I wrote this post because a friend of mine recently posted a link on Facebook to a piece that had run in the Los Angeles Times. The Times article discussed how the issue of racial profiling was once again coming to light following the arrest of Professor Henry Louis Gates Jr. in Massachusetts.
This started me thinking about why people make judgments. Not only against African Americans, but against any other race, culture, nationality or sexuality that is different from their own.
What is it that makes us react this way toward other human beings? The Chinese philosopher Confucius said “
By nature men are alike. Through practice they have become far apart.”
It is our nature as human beings to judge everything that we see, hear, smell and touch. We do this every second of every day. The human brain constantly processes information, involuntarily, and makes decisions (judgments) about the information received. “I don’t like the way this tastes” is just as much a judgment as “I don’t like the way he looks.”
Our minds are programmed with information from the time we are born. We learn from our families, our friends, our societies and our own experiences. Many of these influences have made subconscious impressions on our minds and may have been passed down through generations of our family. These ideas that are imprinted on our subconscious may not have any applicability to our current life circumstance – yet they remain there, part of the filtering system that influences our thoughts, likes and dislikes.
It is impossible to turn off this part of your mind. But that doesn’t mean that you have to listen to it.
Just because you think it, doesn’t make it true.
Think of your brain as a computer. It is constantly processing information and filtering data. However, the quality of the outcome (the millions of thoughts racing across your consciousness) is totally dependent on the quality of the programming (all of the information that you’ve been exposed to your entire life, including the opinions of other people, the media, childhood experiences, inherited beliefs). The end result? Sometimes your thoughts are wrong.
Remember that your thoughts are not
who you are. Just because a thought passes through your mind doesn’t mean that’s how you really feel. The key is not reacting to negative thoughts. Stop and acknowledge that it was just a thought and nothing more.
So while you can’t control your thoughts, you can control your emotions and your reactions. Most people have it backward. They believe they can control what they think, but that they have no control over their emotions. Emotions and actions together form a reaction to the thoughts that you are having. You can choose to react or not to react.
The thoughts running through your brain constantly all day are not who you are –
they are not you. They are your brain computing and processing information in accordance with what’s been programmed into it. Who you are is the being that responds to those thoughts. You can’t control every thought that goes through your mind but you can control your emotions and your actions and the way that you respond to your thoughts.
It’s not reasonable to expect yourself to completely stop having judgmental thoughts, or to never again have a single negative thought.
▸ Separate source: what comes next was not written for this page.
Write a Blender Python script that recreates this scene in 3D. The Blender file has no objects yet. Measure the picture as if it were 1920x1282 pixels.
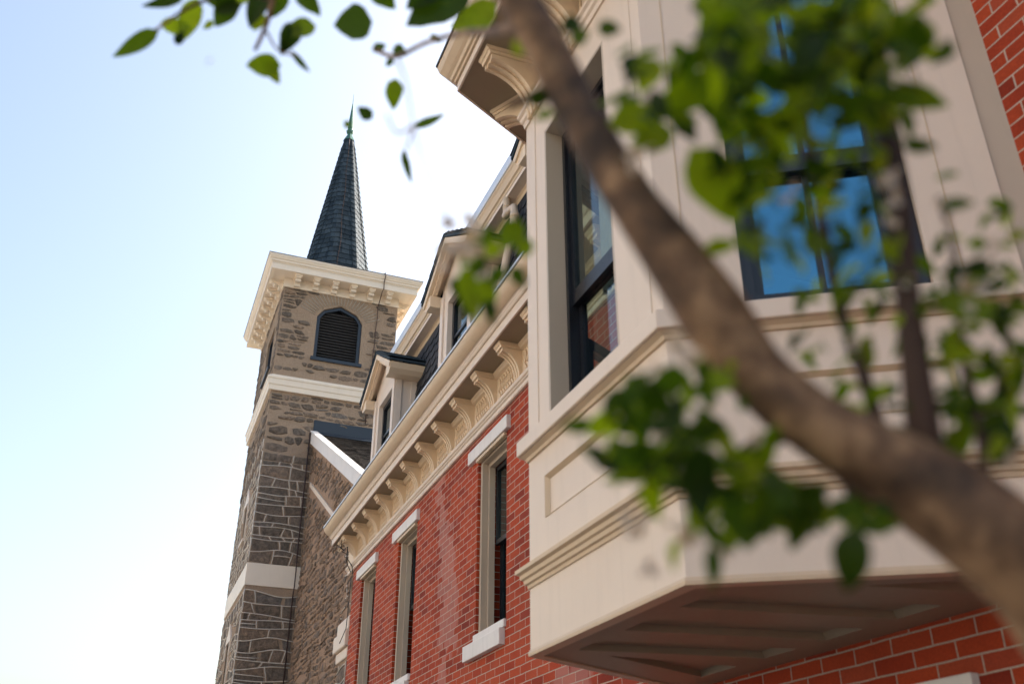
import bpy, bmesh, math, random
from mathutils import Vector, Matrix
R = math.radians
random.seed(11)
scene = bpy.context.scene
COL = scene.collection

# ------------------------------------------------------------ camera, sky, sun, exposure
YAW, PITCH, ROLL, FPX = 21.3616, 28.2013, 0.0668, 1814.5
_y, _p = R(YAW), R(PITCH)
fw = Vector((math.sin(_y)*math.cos(_p), math.cos(_y)*math.cos(_p), math.sin(_p)))
rt = Vector((math.cos(_y), -math.sin(_y), 0)); up = rt.cross(fw)
_r = R(ROLL)
rt, up = rt*math.cos(_r)+up*math.sin(_r), -rt*math.sin(_r)+up*math.cos(_r)
cam_d = bpy.data.cameras.new('camera'); cam = bpy.data.objects.new('camera', cam_d); COL.objects.link(cam)
cam.matrix_world = Matrix((( rt.x, up.x, -fw.x, 0), (rt.y, up.y, -fw.y, 0), (rt.z, up.z, -fw.z, 0), (0, 0, 0, 1)))
cam_d.sensor_width = 36; cam_d.sensor_fit = 'HORIZONTAL'; cam_d.lens = FPX/1920*36
cam_d.clip_start = .05; cam_d.clip_end = 5000
cam_d.dof.use_dof = True; cam_d.dof.focus_distance = 12.0; cam_d.dof.aperture_fstop = 2.8
scene.camera = cam

SUN_AZ, SUN_EL = 73, 35      # azimuth clockwise from +Y towards +X: the sun stands behind the buildings
world = bpy.data.worlds.new('World'); scene.world = world; world.use_nodes = True
wn = world.node_tree; bg = wn.nodes['Background']
sky = wn.nodes.new('ShaderNodeTexSky'); sky.sky_type = 'NISHITA'; sky.sun_disc = False
sky.sun_elevation = R(SUN_EL); sky.sun_rotation = R(SUN_AZ)
sky.air_density = 1.3; sky.dust_density = 5.5; sky.ozone_density = 0.4; sky.altitude = 50
wn.links.new(sky.outputs[0], bg.inputs[0]); bg.inputs[1].default_value = .115
sun_d = bpy.data.lights.new('sun', 'SUN'); sun_d.energy = 4.6; sun_d.angle = R(.5); sun_d.color = (1, .93, .85)
sun = bpy.data.objects.new('sun', sun_d); COL.objects.link(sun)
sdir = Vector((math.sin(R(SUN_AZ))*math.cos(R(SUN_EL)), math.cos(R(SUN_AZ))*math.cos(R(SUN_EL)), math.sin(R(SUN_EL))))
sun.rotation_euler = sdir.to_track_quat('Z', 'Y').to_euler()
scene.view_settings.view_transform = 'Standard'; scene.view_settings.look = 'None'
scene.view_settings.exposure = 1.62; scene.view_settings.gamma = 1
try: scene.cycles.max_bounces = 8
except Exception: pass

def U(px, py, depth):            # a point of the place at a given distance in front of the lens
    return (rt*(px-960) - up*(py-641) + fw*FPX)*(depth/FPX)

# ------------------------------------------------------------ objects
def tag(o, label=None, cat=None, group=None, kind=None):
    if label: o['label'] = label
    if cat: o['category'] = cat
    if group: o['group'] = group
    if kind: o['kind'] = kind
    return o
def empty(name, loc, **k):
    o = bpy.data.objects.new(name, None); o.empty_display_size = .3; COL.objects.link(o); o.location = loc
    return tag(o, **k)
def wloc(o):
    v = Vector((0, 0, 0))
    while o: v += o.location; o = o.parent
    return v
class MB:
    def __init__(s): s.v = []; s.f = []; s.sm = []
    def add(s, vs, fs, smooth=False):
        b = len(s.v); s.v += [tuple(v) for v in vs]
        s.f += [tuple(b+i for i in f) for f in fs]; s.sm += [smooth]*len(fs); return s
    def box(s, x0, x1, y0, y1, z0, z1):
        return s.add([(x0,y0,z0),(x1,y0,z0),(x1,y1,z0),(x0,y1,z0),(x0,y0,z1),(x1,y0,z1),(x1,y1,z1),(x0,y1,z1)],
              [(0,3,2,1),(4,5,6,7),(0,1,5,4),(1,2,6,5),(2,3,7,6),(3,0,4,7)])
    def obox(s, O, A, a0, a1, B, b0, b1, z0, z1):     # oriented box, A and B horizontal unit vectors
        O, A, B = Vector(O), Vector(A), Vector(B); Z = Vector((0,0,1))
        P = [O+A*a+B*b+Z*z for z in (z0, z1) for a, b in ((a0,b0),(a1,b0),(a1,b1),(a0,b1))]
        return s.add(P, [(0,3,2,1),(4,5,6,7),(0,1,5,4),(1,2,6,5),(2,3,7,6),(3,0,4,7)])
    def prism(s, pts, d, smooth=False):                # closed polygon swept by vector d
        n = len(pts); d = Vector(d); P = [Vector(p) for p in pts]; P += [p+d for p in P]
        return s.add(P, [tuple(range(n))[::-1], tuple(range(n, 2*n))]+[(i,(i+1)%n,n+(i+1)%n,n+i) for i in range(n)], smooth)
    def tube(s, pts, rads, n=10, cap=True):
        pts = [Vector(p) for p in pts]; rings = []; t0 = None
        prev = None
        for i, p in enumerate(pts):
            t = (pts[min(i+1, len(pts)-1)]-pts[max(i-1, 0)]).normalized()
            if prev is None:
                a = t.orthogonal().normalized()
            else:
                a = (prev - t*prev.dot(t)).normalized()
            prev = a; b = t.cross(a)
            r = rads[i] if hasattr(rads, '__len__') else rads
            rings.append([p+(a*math.cos(2*math.pi*k/n)+b*math.sin(2*math.pi*k/n))*r for k in range(n)])
        V = [q for r_ in rings for q in r_]
        F = [(i*n+k, i*n+(k+1)%n, (i+1)*n+(k+1)%n, (i+1)*n+k) for i in range(len(pts)-1) for k in range(n)]
        if cap: F += [tuple(range(n))[::-1], tuple((len(pts)-1)*n+k for k in range(n))]
        return s.add(V, F, True)
    def build(s, name, mat, parent=None, loc=None, bevel=0, recalc=True, **k):
        me = bpy.data.meshes.new(name); o = bpy.data.objects.new(name, me); COL.objects.link(o)
        base = Vector(loc) if loc is not None else (wloc(parent) if parent else Vector((0,0,0)))
        # vertices are given in world coordinates; keep the object's origin at its parent's (or at loc)
        me.from_pydata([Vector(v)-base for v in s.v], [], s.f)
        me.polygons.foreach_set('use_smooth', s.sm)
        if recalc:
            bm = bmesh.new(); bm.from_mesh(me); bmesh.ops.recalc_face_normals(bm, faces=bm.faces); bm.to_mesh(me); bm.free()
        me.materials.append(mat); me.update()
        if parent: o.parent = parent; o.location = base-wloc(parent)
        else: o.location = base
        if bevel:
            m = o.modifiers.new('bevel', 'BEVEL'); m.width = bevel; m.segments = 2; m.limit_method = 'ANGLE'
        return tag(o, **k)
def copy_tree(o, parent, delta):
    c = o.copy(); COL.objects.link(c); c.parent = parent; c.location = o.location + Vector(delta)
    for ch in list(o.children): copy_tree(ch, c, (0,0,0))
    return c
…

It’s simply not possible. But it is possible to control the way that you respond to those thoughts.
When you have a thought that you don’t like, you have two options. If you are in a situation that you have time to examine where the thought came from (such as when you are meditating) then you can analyze and perhaps eventually stop having that thought because you are able to resolve the issues that caused the thought to arise. But, most often, in your day to day life when you have a thought you don’t like, you need to first acknowledge it “okay, I had that thought and I don’t like it,” and then dismiss it “I don’t need that thought, it doesn’t serve me.” Move on. Don’t waste time feeling guilty, that gives the thought power over you. Simply forget about it.